There is a lesson here, though I’m under no illusion that it will be heeded. The facts contained within Facing Reality are, to channel Philip Dick, not going away, no matter how much we may wish to look the other way. Two calamities await us if we continue to bury our heads in the sand. The first is already well under way: ineffective, ineffectual policing will result in more brazen criminal activity, more gun violence, more children dying from stray bullets. The next inevitable consequence will be the retribalizing of America along ethnic lines. Two color graphs at the center of Murray’s book make his point: they show the electoral maps of 1996 and 2016, displaying not only the growing political concentrations (Democrats on the coast and Republicans in the interior), but the increasing ethnic polarization undergirding this political divide.
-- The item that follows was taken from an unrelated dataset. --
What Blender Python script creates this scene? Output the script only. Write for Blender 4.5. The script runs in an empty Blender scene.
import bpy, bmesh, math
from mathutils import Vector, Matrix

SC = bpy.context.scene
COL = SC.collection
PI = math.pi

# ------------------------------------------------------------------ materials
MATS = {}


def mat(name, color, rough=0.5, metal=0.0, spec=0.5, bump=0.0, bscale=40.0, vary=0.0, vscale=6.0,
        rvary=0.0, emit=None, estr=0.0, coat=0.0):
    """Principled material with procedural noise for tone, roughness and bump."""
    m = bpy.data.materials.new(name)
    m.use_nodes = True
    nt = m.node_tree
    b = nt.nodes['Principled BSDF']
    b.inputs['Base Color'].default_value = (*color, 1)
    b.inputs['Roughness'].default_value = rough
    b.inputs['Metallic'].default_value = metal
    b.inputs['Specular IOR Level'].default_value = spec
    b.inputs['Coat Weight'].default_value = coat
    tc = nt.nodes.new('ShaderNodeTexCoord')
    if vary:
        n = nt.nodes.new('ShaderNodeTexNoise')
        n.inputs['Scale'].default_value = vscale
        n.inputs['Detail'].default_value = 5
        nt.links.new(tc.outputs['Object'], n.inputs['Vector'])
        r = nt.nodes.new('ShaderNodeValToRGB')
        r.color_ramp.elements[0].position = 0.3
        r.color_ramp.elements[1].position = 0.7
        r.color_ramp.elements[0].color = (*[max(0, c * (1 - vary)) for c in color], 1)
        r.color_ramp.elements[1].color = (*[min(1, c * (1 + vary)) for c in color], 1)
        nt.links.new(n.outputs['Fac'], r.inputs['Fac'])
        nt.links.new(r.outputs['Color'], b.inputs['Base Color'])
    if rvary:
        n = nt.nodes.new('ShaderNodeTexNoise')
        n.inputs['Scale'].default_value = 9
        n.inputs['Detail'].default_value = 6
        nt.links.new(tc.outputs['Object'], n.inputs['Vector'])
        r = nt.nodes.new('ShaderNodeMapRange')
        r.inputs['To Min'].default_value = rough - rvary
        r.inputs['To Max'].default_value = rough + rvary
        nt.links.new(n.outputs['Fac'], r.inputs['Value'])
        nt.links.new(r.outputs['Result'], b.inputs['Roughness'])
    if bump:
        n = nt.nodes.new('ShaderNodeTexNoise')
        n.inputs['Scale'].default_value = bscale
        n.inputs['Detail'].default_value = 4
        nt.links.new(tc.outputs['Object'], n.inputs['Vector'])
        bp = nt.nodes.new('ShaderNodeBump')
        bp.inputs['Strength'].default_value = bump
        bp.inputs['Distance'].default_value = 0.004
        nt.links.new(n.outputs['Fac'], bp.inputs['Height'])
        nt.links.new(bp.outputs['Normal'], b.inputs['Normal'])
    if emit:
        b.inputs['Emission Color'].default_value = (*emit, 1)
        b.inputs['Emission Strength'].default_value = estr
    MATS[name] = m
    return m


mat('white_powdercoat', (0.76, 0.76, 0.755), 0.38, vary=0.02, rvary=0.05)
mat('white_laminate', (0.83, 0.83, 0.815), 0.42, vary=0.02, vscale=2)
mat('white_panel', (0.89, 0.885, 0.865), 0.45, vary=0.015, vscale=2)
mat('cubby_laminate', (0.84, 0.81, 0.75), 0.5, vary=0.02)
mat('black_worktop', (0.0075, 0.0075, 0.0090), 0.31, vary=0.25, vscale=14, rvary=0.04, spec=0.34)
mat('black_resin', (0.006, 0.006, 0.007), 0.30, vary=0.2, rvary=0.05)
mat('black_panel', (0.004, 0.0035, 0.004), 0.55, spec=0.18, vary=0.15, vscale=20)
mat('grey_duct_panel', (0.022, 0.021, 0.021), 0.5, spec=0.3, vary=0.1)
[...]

America has been polarized along ethnic lines before, of course, but that polarization is not an existential threat when one ethnicity holds overwhelming demographic dominance, as white America did throughout the nation’s history. But as America speeds towards “majority-minority” demographic status, these tribal tensions take on a more threatening, more totalizing character (watch Charles Murray and Glenn Loury discuss what that might look like). If we are to face the future with optimism, we will have to invite reality back in to our public discourse.